Eventually they found a new home, decorated it to the satisfaction of protection workers, and the children were reintroduced into the family by ones and twos. All the while, the

father kept an open diary of events. It was open in the sense he e-mailed each entry, and I was on his list.

Getting a husband and wife to agree on what house to buy is tough enough. But these people had to get caseworkers to agree. Some of the expectations of some of those workers showed they knew little about major purchases.

With the children in state care, caseworkers were kept busy dabbling in affairs at schools and doctors' offices, arranging visits, counselling, and doing what they are paid to do. They focused on the children. The parents believed things could be brought to a quicker end and their frightened children returned sooner if the focus was on the family as a whole.

While in government custody, one of the children gave a letter to the parents, asking them to get it published in a newspaper. It found its way to this desk but was filed, waiting for a conclusion to the family's problems.

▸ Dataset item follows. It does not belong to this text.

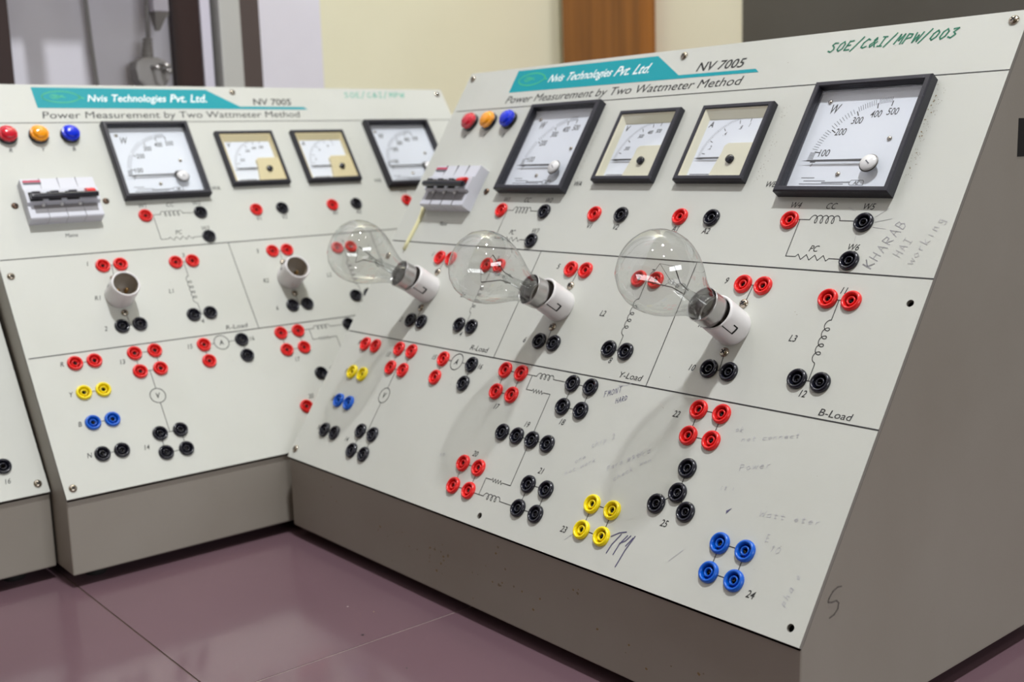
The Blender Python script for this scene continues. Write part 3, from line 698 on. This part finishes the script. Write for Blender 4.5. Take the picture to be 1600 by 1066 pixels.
bulb(477.3, 197.4, (469, 197.4, 83), 'clear glass filament bulb nearest the camera, rightmost of the three bulbs', .4)
bulb(293.3, 197.4, (284, 189.5, 81), 'middle clear glass filament bulb, between the other two bulbs', 1.3)
bulb(103.3, 197.4, (94.5, 193, 80.5), 'farthest clear glass filament bulb, leftmost of three, overlapping the blurred console', 2.4)

# ------------------------------------------------------------------ bench, floor, walls (s,t frame: s along the front row, t towards the right wall)
AY = math.radians(-50.45); E1 = Vector((math.cos(AY), math.sin(AY), 0)); E2 = Vector((-math.sin(AY), math.cos(AY), 0))
bench = thing('workbench', 'mauve tiled workbench top that the trainer consoles stand on', 'workbench', (0,0,0), AY)
SE = [-1927,-1327,-727,-127,473,1073]; TE = [-884.5,-284.5,315.5,915.5,1515.5]
b = MB(); g = .7
def clip(lo, hi, a, z): return max(lo, a), min(hi, z)
for i in range(5):
    for j in range(4):
        for (s0, s1, t0, t1) in ((-1478,-640,-880,1348), (-640,900,150,1348)):
            a, z = clip(s0, s1, SE[i], SE[i+1]); c, d = clip(t0, t1, TE[j], TE[j+1])
            if z-a < 2 or d-c < 2: continue
            if a == SE[i]: a += g
            if z == SE[i+1]: z -= g
            if c == TE[j]: c += g
            if d == TE[j+1]: d -= g
            b.box(a, z, c, d, -10, 0, 'tile')
b.box(-1478,-640,-880,1348,-34,-10.0,'bench'); b.box(-640,900,150,1348,-34,-10.0,'bench')
for t in TE[1:4]: b.box(-1478,900 if t > 150 else -640,t-g,t+g,-10,-.5,'grout')
for s in SE[1:5]: b.box(s-g,s+g,(150 if s > -640 else -880),1348,-10,-.5,'grout_pale')
obj('tiled_top', b.mesh('tiled_top'), bench)
b = MB(); b.box(-1478,-700,-820,1348,-750,-34,'bench'); b.box(-700,860,210,1348,-750,-34,'bench'); obj('cupboard_base', b.mesh('cupboard_base'), bench)
b = MB(); R_ = random.Random(5)
for (s, t, r, m) in ((-742,448,1.1,'dark'),(-775,480,.8,'brown_dirt'),(-668,440,.7,'dark'),(-850,555,.9,'brown_dirt'),(-820,400,.6,'dark'),(-700,300,.8,'white_pvc'),(-800,470,.7,'grout_pale'),(-652,560,.6,'dirt')):
    b.flat([(s+r*math.cos(a)*R_.uniform(.6,1.4), t+r*math.sin(a)*R_.uniform(.6,1.4)) for a in (0,1,2,3,4,5)], m, .3)
obj('crumbs', b.mesh('crumbs'), bench)['kind'] = 'stuff'
def structure(name, me, rot=AY):
    o = obj(name, me); o.rotation_euler = (0,0,rot); o['kind'] = 'structure'; return o
b = MB(); b.box(-1600,3500,-3500,1470,-800,-750,'floor'); structure('floor', b.mesh('floor'))
b = MB(); b.box(-1600,-1480,880,1474,-750,3400,'wall_yellow'); b.box(-1600,-1480,-3000,880,-750,3400,'wall_white'); structure('wall_left', b.mesh('wall_left'))
b = MB(); b.box(-1480,-1087,1354,1474,-750,3400,'wall_cream'); structure('wall_right', b.mesh('wall_right'))
b = MB(); b.box(-1087,1400,1350,1474,-750,3400,'grey_side'); structure('wall_back', b.mesh('wall_back'))
b = MB(); b.box(-1443,-1262,1322,1354,-34,2060,'wood'); b.box(-1325,-1262,1318,1322,-34,2060,'wood'); structure('door_1', b.mesh('door_1', 1.0))
b = MB(); b.prism([(-1466,1345),(-1443,1345),(-1443,1354),(-1466,1354)], 'z', -34, 2060, 'black_gap'); structure('door_gap_strip', b.mesh('door_gap_strip'))  # black strip stands for the shade in the gap beside the door
b = MB(); b.box(-1480,-1466,648,686,-34,2300,'maroon'); structure('trim_2', b.mesh('trim_2', 1.0))
b = MB(); b.box(-1480,-1462,686,700,-34,2300,'white_pvc'); structure('trim_3', b.mesh('trim_3', 1.5))
b = MB(); b.box(-1480,-1474,700,707,-34,2300,'black_gap'); b.box(-1480,-1477,738,780,-34,2300,'taupe'); structure('trim_4', b.mesh('trim_4'))
b = MB(); b.box(-1480,-1450,707,738,-34,2300,'pale_pvc'); structure('trim_5', b.mesh('trim_5', 3))
b = MB(); b.box(-1480,-1460,395,439,-34,2300,'maroon'); structure('window_1', b.mesh('window_1', 1.0))
# switch box above the frame, its plugs and cables
def wl(s, t, z): p = E1*s+E2*t; return (p.x, p.y, z)
sb = thing('switchboard', 'white switch box on the wall at the top left, plug cables hanging from it', 'switchboard', wl(-1480,585,643), AY)
b = MB(); b.box(0,105,-60,52,0,180,'white_pvc'); b.box(0,55,-150,-60,0,180,'white_pvc'); b.box(0,88,-128,-106,-4,40,'plug'); obj('box', b.mesh('box', 3), sb)  # side block and stub added out of view, shaped to shadow the wall
b = MB(); b.box(22,46,25,45,-74,10,'white_pvc'); obj('adapter', b.mesh('adapter', 1.5), sb)
b = MB(); b.prism([(26,45),(44,45),(38,30),(32,30)], 'z', -80, -74, 'plug')
b.add([(24,27,-74),(44,27,-74),(44,45,-74),(24,45,-74),(32,30,-97),(36,30,-97),(36,35,-97),(32,35,-97)], [(0,1,5,4),(1,2,6,5),(2,3,7,6),(3,0,4,7),(4,5,6,7)], 'plug'); obj('adapter_wedge', b.mesh('adapter_wedge'), sb)  # grey wedge tapering down under the adapter
cb = thing('hanging_cable', 'thin grey cable hanging down the white wall left of the plug', 'cable', wl(-1470,536,481), AY)
b = MB(); b.tube([(0,10,-60),(0,6,0),(0,3,50),(2,0,110),(6,-2,161)], 2.6, 'cable'); obj('cable', b.mesh('cable'), cb)
pg = thing('power_plug', 'grey three-pin power plug hanging from its cable behind the middle console', 'plug', wl(-1452,604,481), AY)
b = MB(); b.tube([(0,3,55),(0,4,90),(0,7,130),(2,9,161)], 3.0, 'cable'); obj('cable', b.mesh('cable'), pg)
b = MB(); b.tube([(0,0,28),(0,0,34),(0,.5,42),(0,2,56)], [7,7,6.4,4.6], 'plug', 14)
for k in range(5): b.lathe([(4,0),(7.6-.3*k,.4),(7.6-.3*k,2.4),(4,2.8)], 'plug', 18, (0,.4*k,34+k*4.6))
obj('strain_relief', b.mesh('strain_relief'), pg)
b = MB(); prof = [(-22,16),(-20,25),(-10,31),(8,31),(20,26),(25,16),(22,2),(12,-10),(-10,-10),(-20,2)]
b.prism(prof, 'x', -14, 14, 'plug'); obj('plug_body', b.mesh('plug_body', 4), pg)
for (y, z, L) in ((8,22,11),(12,15,8),(-2,19,7)):
    b = MB(); b.tube([(10,y,z),(22,y+L*.4,z-1),(26,y+L,z-3)], 2.4, 'cap', 10); obj('pin', b.mesh('pin'), pg)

It was dated three months after the apprehensions. "I was tooken from my home along with my brothers and sisters ... from our parents who love us and care for us."

That the children lived in a mess that bordered on filthy meant little to them. They were well fed and surrounded by a boisterous and happy tumble of siblings. The letter gave a rare glimpse of a child's feelings when authority steps in.

"They give us paper and markers to draw and I go up to my room with tears in my eyes because I know they will make me leave. I come outside and I'm calm. Then I start crying and (a caseworker) asks me why. I try to tell her how much we need our parents and how much they need us. She was pretending to listen but I could tell she really wasn't. Then she tried to tell me I'll be better off where I'm going to be living. So then they told us to get in the car."

The letter describes how the foster parents would fight; something the children hadn't experienced in their family home. The open anger was

a new experience and made sleep difficult. In the end, a study of the real parents would show they were loving and caring, but lousy housekeepers. That has been changed because they know they're being watched.

The parents say their children were traumatized by a system that is hidebound by its own rules. It took all the programmed steps and ran up a fortune in costs to the family and the system, through foster care and caseworker hours. They believe all would have been better served, including taxpayers, if the family had been kept together.

Mother was treated for anxiety and depression but seems better now that her family is together.

She has a question: "Wouldn't it have been cheaper to send in housecleaners?"